Step Three to Simplicity: Decide on Priorities


Pursuing simplicity is hard to do when you're racing around trying to have it all.  When you try to be the best worker, the best parent, the biggest moneymaker, the homeowner with the best yard, the driver with the fanciest car--you spread yourself too thin and inevitably will fail at one or all of your endeavors. 

This is a quote from Robert Collier's book "The Secret of The Ages" published in 1926 in a 7-volume set and available for online reading here.  This is a quote from Volume 2:



"Do you know how Napoleon so frequently won battles in the face of a numerically superior foe? By concentrating his men at the actual point of contact!
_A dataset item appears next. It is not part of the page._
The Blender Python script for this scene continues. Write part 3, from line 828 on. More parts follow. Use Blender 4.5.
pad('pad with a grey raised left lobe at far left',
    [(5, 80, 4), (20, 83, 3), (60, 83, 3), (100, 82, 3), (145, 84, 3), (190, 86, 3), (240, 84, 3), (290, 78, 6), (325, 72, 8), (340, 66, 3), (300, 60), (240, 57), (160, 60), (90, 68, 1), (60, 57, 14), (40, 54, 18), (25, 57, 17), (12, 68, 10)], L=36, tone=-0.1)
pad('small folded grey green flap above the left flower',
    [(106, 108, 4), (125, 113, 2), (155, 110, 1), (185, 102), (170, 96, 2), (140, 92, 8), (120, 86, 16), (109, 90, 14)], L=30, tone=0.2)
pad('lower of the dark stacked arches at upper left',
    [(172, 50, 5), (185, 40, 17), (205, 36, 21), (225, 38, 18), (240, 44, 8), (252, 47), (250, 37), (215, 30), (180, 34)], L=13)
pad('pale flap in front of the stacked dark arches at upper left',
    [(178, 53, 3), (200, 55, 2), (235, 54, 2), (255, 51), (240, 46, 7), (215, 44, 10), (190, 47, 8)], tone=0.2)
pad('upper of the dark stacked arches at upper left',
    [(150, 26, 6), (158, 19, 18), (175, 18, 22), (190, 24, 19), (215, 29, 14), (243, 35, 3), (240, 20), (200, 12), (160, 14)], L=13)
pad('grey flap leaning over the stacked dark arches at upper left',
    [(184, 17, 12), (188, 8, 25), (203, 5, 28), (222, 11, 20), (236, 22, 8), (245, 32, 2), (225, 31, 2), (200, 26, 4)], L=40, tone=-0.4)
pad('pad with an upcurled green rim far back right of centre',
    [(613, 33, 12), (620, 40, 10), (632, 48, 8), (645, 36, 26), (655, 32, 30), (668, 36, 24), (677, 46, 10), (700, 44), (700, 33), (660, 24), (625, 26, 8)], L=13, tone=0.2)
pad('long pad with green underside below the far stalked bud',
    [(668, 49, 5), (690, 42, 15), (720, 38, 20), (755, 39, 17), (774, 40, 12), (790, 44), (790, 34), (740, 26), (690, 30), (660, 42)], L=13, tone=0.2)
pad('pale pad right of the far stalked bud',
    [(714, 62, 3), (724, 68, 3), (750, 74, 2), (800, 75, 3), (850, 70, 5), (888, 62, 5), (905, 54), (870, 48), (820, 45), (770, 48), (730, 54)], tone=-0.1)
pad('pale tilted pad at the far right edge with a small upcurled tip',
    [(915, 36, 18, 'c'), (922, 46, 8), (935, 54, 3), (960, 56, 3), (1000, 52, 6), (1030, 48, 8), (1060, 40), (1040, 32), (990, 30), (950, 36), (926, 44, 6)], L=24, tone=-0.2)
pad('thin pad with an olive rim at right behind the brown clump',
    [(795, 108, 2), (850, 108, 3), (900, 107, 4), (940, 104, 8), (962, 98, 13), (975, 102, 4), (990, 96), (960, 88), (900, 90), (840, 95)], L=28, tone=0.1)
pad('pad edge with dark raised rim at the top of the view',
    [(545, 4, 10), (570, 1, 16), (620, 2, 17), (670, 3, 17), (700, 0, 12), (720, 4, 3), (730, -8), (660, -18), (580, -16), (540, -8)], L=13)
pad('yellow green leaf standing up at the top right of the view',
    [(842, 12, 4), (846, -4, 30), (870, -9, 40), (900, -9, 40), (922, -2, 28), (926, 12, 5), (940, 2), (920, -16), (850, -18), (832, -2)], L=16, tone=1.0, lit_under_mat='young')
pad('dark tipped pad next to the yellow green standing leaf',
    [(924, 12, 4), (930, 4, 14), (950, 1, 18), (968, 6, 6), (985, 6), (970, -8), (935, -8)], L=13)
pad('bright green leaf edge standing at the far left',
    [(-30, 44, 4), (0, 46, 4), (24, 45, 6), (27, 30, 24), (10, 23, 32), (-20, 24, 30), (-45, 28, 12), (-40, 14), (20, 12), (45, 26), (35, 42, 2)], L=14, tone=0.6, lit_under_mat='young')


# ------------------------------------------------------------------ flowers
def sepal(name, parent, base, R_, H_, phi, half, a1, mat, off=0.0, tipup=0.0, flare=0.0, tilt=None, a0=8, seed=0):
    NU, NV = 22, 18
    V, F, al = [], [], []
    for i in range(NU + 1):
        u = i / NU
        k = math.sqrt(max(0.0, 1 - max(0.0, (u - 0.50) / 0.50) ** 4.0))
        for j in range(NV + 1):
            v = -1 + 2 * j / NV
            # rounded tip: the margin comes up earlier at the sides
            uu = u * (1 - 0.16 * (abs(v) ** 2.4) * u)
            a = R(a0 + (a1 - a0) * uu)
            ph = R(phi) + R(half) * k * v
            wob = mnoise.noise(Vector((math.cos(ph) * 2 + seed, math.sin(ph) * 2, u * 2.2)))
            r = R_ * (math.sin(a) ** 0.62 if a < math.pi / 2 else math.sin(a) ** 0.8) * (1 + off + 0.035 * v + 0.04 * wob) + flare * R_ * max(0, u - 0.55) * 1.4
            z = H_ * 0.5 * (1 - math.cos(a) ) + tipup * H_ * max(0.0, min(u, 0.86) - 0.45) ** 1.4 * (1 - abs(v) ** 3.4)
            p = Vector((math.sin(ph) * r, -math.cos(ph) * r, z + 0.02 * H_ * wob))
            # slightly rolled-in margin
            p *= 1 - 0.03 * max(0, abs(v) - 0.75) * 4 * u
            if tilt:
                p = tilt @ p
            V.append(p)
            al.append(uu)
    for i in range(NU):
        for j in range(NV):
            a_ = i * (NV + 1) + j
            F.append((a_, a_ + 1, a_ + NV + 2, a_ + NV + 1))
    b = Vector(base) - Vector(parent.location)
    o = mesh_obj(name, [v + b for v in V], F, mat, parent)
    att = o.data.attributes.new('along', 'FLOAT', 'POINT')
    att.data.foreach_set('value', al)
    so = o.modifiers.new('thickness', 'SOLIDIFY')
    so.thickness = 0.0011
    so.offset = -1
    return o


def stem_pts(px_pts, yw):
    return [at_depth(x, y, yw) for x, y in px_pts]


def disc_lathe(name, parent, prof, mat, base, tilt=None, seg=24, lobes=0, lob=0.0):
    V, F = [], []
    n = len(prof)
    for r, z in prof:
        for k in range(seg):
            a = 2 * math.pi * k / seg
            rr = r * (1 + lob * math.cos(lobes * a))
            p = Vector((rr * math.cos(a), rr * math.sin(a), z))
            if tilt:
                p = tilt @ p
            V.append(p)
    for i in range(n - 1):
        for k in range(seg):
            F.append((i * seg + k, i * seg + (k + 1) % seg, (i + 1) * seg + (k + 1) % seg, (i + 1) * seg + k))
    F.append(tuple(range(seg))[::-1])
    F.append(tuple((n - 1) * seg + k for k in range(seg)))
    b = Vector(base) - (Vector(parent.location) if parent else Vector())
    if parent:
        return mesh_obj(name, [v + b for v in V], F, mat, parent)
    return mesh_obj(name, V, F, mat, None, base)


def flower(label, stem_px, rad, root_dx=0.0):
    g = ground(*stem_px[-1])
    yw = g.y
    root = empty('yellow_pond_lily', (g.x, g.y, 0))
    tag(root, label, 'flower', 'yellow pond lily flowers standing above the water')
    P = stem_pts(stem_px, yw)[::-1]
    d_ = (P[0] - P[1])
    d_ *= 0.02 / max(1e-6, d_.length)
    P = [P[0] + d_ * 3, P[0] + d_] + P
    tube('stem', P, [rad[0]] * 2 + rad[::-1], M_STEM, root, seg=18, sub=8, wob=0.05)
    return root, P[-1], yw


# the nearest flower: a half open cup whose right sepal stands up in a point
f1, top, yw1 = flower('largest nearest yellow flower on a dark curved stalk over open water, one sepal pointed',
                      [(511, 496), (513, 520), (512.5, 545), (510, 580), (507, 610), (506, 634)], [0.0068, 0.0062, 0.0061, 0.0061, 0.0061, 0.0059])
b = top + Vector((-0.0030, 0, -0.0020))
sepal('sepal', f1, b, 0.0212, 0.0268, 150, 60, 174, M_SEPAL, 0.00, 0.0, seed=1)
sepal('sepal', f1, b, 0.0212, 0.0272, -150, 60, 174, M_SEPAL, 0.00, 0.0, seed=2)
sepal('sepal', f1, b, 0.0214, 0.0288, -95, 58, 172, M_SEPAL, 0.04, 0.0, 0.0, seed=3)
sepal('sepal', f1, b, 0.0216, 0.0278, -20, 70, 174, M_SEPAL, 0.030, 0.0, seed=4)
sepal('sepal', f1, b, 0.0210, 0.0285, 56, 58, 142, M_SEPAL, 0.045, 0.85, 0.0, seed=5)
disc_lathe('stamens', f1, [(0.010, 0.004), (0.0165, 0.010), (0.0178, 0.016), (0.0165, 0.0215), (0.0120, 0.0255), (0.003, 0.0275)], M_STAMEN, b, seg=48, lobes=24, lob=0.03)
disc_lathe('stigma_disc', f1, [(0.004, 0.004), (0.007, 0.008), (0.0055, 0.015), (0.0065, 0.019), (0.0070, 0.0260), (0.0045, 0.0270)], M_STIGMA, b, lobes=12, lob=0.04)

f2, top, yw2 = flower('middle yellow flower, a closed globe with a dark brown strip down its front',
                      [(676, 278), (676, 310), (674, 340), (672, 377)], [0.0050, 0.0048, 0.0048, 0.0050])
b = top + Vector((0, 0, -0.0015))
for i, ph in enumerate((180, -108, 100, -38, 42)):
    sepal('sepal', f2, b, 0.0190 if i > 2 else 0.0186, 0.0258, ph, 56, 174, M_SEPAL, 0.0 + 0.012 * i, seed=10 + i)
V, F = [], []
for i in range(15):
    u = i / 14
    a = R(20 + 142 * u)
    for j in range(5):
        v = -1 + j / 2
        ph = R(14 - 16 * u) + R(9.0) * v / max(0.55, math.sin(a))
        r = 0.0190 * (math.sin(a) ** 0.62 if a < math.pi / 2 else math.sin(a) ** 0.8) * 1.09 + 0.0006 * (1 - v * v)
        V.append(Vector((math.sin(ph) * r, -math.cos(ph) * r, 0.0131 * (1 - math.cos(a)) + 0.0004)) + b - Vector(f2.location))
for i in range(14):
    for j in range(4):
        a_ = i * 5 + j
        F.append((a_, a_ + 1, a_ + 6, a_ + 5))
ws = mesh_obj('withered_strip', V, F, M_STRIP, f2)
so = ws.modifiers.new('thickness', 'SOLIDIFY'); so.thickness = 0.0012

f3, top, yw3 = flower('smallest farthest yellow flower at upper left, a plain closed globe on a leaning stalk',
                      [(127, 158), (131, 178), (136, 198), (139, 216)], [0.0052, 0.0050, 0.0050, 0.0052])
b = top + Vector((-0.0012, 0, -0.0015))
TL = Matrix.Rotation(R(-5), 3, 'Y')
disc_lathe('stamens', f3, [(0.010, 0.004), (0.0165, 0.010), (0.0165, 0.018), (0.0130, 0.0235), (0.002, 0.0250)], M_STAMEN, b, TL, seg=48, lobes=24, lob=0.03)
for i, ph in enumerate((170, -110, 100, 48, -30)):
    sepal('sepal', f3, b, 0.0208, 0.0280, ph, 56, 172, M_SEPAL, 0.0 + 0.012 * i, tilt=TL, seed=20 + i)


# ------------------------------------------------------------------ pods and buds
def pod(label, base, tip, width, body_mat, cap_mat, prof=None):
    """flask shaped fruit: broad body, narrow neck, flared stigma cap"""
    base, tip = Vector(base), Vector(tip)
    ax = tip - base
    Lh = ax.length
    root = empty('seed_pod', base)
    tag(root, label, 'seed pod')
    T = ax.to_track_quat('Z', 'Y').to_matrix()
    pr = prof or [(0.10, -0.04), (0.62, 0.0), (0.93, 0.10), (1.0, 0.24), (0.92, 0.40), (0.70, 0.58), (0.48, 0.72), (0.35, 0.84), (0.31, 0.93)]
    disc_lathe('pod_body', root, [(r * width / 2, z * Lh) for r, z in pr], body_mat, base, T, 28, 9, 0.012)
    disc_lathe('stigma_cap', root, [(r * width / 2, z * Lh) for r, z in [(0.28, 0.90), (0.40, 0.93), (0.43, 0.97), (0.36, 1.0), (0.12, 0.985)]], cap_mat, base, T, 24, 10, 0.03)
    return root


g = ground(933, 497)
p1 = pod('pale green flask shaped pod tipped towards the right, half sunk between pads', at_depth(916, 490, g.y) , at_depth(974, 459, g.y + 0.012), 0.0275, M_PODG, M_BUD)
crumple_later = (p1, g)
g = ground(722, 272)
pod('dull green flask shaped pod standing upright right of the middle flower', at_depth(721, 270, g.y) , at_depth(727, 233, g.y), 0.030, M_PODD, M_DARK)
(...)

His artillery was often greatly outnumbered, but it accomplished far more than the enemy's because instead of scattering his fire, he concentrated it all on the point of attack!

The time you put in aimlessly dreaming and wishing would accomplish marvels if it were concentrated on one definite object. If you have ever taken a magnifying glass and let the sun's rays play through it on some object, you know that as long as the rays were scattered they accomplished nothing. But focus them on one tiny spot and see. how quickly they start something.

It is the same way with your mind. You've got to concentrate on one idea at a time."

Sit down, have a cup of your favorite libation whether coffee, tea or Starbucks--and make a list of what is important to you.  If there are a number of items on that list consider it well, then one by one eliminate all but one or two.  These are the most important things to your life.

Only after consciously deciding on your priorities will you be able to concentrate your focus on what is most important and simplify your life by decreasing focus and energy wasted on things that are unimportant.